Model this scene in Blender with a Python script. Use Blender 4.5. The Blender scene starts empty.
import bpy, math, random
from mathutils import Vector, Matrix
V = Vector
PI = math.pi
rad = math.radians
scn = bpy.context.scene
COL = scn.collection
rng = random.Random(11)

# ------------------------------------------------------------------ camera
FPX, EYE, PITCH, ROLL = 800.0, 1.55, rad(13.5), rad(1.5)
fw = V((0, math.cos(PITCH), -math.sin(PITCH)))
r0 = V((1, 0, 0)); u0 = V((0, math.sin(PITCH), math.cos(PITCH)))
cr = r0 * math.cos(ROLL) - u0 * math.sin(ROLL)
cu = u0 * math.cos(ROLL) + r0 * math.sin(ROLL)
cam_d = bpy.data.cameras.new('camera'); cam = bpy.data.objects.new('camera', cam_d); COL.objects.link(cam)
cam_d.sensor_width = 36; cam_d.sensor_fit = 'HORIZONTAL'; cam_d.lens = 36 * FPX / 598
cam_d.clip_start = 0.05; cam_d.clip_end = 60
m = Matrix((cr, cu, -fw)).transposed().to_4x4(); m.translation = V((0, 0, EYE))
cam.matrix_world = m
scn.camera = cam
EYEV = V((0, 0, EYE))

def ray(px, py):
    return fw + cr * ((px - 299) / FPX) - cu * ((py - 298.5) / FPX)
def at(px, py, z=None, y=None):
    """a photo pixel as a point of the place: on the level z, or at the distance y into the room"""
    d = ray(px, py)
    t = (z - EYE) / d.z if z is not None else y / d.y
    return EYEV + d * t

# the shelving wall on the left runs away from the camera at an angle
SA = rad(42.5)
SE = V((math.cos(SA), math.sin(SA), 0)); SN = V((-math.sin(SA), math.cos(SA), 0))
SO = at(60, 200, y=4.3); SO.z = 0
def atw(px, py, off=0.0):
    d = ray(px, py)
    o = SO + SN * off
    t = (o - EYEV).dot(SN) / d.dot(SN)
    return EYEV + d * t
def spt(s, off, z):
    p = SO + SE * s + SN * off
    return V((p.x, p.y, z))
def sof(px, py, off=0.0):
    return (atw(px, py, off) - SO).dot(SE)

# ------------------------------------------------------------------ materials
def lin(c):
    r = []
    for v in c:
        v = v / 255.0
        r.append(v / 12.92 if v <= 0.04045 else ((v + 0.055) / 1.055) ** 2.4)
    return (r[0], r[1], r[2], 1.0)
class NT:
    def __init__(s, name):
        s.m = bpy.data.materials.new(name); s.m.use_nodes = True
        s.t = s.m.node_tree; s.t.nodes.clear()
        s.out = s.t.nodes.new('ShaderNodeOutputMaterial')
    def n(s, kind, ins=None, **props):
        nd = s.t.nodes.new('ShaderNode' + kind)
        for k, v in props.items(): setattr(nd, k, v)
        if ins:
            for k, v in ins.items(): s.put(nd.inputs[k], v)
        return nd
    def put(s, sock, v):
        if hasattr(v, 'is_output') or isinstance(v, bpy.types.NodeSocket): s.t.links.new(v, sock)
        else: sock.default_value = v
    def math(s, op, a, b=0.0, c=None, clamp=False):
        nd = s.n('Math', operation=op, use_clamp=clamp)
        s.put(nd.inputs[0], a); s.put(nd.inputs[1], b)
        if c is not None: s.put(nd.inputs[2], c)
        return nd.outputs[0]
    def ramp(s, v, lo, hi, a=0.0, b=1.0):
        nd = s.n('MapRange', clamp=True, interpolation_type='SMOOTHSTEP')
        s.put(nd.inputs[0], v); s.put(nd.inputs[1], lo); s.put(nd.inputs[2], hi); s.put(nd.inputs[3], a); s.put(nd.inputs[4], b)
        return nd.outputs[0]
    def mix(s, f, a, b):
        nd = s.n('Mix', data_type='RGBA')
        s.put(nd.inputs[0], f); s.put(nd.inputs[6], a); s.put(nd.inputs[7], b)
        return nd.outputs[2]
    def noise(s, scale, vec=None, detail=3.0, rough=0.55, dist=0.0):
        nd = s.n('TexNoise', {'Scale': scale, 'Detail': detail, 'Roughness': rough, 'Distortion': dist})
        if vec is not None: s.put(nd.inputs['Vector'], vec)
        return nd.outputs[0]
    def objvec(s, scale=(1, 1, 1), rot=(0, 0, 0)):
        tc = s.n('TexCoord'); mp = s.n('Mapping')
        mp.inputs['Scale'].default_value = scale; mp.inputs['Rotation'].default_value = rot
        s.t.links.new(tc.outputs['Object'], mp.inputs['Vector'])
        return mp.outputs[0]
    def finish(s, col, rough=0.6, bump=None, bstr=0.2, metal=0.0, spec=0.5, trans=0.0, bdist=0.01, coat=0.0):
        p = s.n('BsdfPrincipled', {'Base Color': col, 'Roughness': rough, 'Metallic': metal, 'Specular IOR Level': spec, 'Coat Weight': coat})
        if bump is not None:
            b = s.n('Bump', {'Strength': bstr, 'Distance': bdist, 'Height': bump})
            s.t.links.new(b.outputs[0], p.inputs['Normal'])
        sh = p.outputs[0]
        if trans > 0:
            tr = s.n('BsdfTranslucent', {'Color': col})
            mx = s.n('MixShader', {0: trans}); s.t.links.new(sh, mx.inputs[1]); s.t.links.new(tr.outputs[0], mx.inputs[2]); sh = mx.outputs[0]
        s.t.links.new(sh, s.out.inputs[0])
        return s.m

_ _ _

• _TASK OBJECTIVE_: Repeat the data exactly. Leave nothing out.

• _SOLUTION FOR THIS TASK_:
Model this scene in Blender with a Python script. Use Blender 4.5. The Blender scene starts empty.
import bpy, math, random
from mathutils import Vector, Matrix
V = Vector
PI = math.pi
rad = math.radians
scn = bpy.context.scene
COL = scn.collection
rng = random.Random(11)

# ------------------------------------------------------------------ camera
FPX, EYE, PITCH, ROLL = 800.0, 1.55, rad(13.5), rad(1.5)
fw = V((0, math.cos(PITCH), -math.sin(PITCH)))
r0 = V((1, 0, 0)); u0 = V((0, math.sin(PITCH), math.cos(PITCH)))
cr = r0 * math.cos(ROLL) - u0 * math.sin(ROLL)
cu = u0 * math.cos(ROLL) + r0 * math.sin(ROLL)
cam_d = bpy.data.cameras.new('camera'); cam = bpy.data.objects.new('camera', cam_d); COL.objects.link(cam)
cam_d.sensor_width = 36; cam_d.sensor_fit = 'HORIZONTAL'; cam_d.lens = 36 * FPX / 598
cam_d.clip_start = 0.05; cam_d.clip_end = 60
m = Matrix((cr, cu, -fw)).transposed().to_4x4(); m.translation = V((0, 0, EYE))
cam.matrix_world = m
scn.camera = cam
EYEV = V((0, 0, EYE))

def ray(px, py):
    return fw + cr * ((px - 299) / FPX) - cu * ((py - 298.5) / FPX)
def at(px, py, z=None, y=None):
    """a photo pixel as a point of the place: on the level z, or at the distance y into the room"""
    d = ray(px, py)
    t = (z - EYE) / d.z if z is not None else y / d.y
    return EYEV + d * t

# the shelving wall on the left runs away from the camera at an angle
SA = rad(42.5)
SE = V((math.cos(SA), math.sin(SA), 0)); SN = V((-math.sin(SA), math.cos(SA), 0))
SO = at(60, 200, y=4.3); SO.z = 0
def atw(px, py, off=0.0):
    d = ray(px, py)
    o = SO + SN * off
    t = (o - EYEV).dot(SN) / d.dot(SN)
    return EYEV + d * t
def spt(s, off, z):
    p = SO + SE * s + SN * off
    return V((p.x, p.y, z))
def sof(px, py, off=0.0):
    return (atw(px, py, off) - SO).dot(SE)

# ------------------------------------------------------------------ materials
def lin(c):
    r = []
    for v in c:
        v = v / 255.0
        r.append(v / 12.92 if v <= 0.04045 else ((v + 0.055) / 1.055) ** 2.4)
    return (r[0], r[1], r[2], 1.0)
class NT:
    def __init__(s, name):
        s.m = bpy.data.materials.new(name); s.m.use_nodes = True
        s.t = s.m.node_tree; s.t.nodes.clear()
        s.out = s.t.nodes.new('ShaderNodeOutputMaterial')
    def n(s, kind, ins=None, **props):
        nd = s.t.nodes.new('ShaderNode' + kind)
        for k, v in props.items(): setattr(nd, k, v)
        if ins:
            for k, v in ins.items(): s.put(nd.inputs[k], v)
        return nd
    def put(s, sock, v):
        if hasattr(v, 'is_output') or isinstance(v, bpy.types.NodeSocket): s.t.links.new(v, sock)
        else: sock.default_value = v
    def math(s, op, a, b=0.0, c=None, clamp=False):
        nd = s.n('Math', operation=op, use_clamp=clamp)
        s.put(nd.inputs[0], a); s.put(nd.inputs[1], b)
        if c is not None: s.put(nd.inputs[2], c)
        return nd.outputs[0]
    def ramp(s, v, lo, hi, a=0.0, b=1.0):
        nd = s.n('MapRange', clamp=True, interpolation_type='SMOOTHSTEP')
        s.put(nd.inputs[0], v); s.put(nd.inputs[1], lo); s.put(nd.inputs[2], hi); s.put(nd.inputs[3], a); s.put(nd.inputs[4], b)
        return nd.outputs[0]
    def mix(s, f, a, b):
        nd = s.n('Mix', data_type='RGBA')
        s.put(nd.inputs[0], f); s.put(nd.inputs[6], a); s.put(nd.inputs[7], b)
        return nd.outputs[2]
    def noise(s, scale, vec=None, detail=3.0, rough=0.55, dist=0.0):
        nd = s.n('TexNoise', {'Scale': scale, 'Detail': detail, 'Roughness': rough, 'Distortion': dist})
        if vec is not None: s.put(nd.inputs['Vector'], vec)
        return nd.outputs[0]
    def objvec(s, scale=(1, 1, 1), rot=(0, 0, 0)):
        tc = s.n('TexCoord'); mp = s.n('Mapping')
        mp.inputs['Scale'].default_value = scale; mp.inputs['Rotation'].default_value = rot
        s.t.links.new(tc.outputs['Object'], mp.inputs['Vector'])
        return mp.outputs[0]
    def finish(s, col, rough=0.6, bump=None, bstr=0.2, metal=0.0, spec=0.5, trans=0.0, bdist=0.01, coat=0.0):
        p = s.n('BsdfPrincipled', {'Base Color': col, 'Roughness': rough, 'Metallic': metal, 'Specular IOR Level': spec, 'Coat Weight': coat})
        if bump is not None:
            b = s.n('Bump', {'Strength': bstr, 'Distance': bdist, 'Height': bump})
            s.t.links.new(b.outputs[0], p.inputs['Normal'])
        sh = p.outputs[0]
        if trans > 0:
            tr = s.n('BsdfTranslucent', {'Color': col})
            mx = s.n('MixShader', {0: trans}); s.t.links.new(sh, mx.inputs[1]); s.t.links.new(tr.outputs[0], mx.inputs[2]); sh = mx.outputs[0]
        s.t.links.new(sh, s.out.inputs[0])
        return s.m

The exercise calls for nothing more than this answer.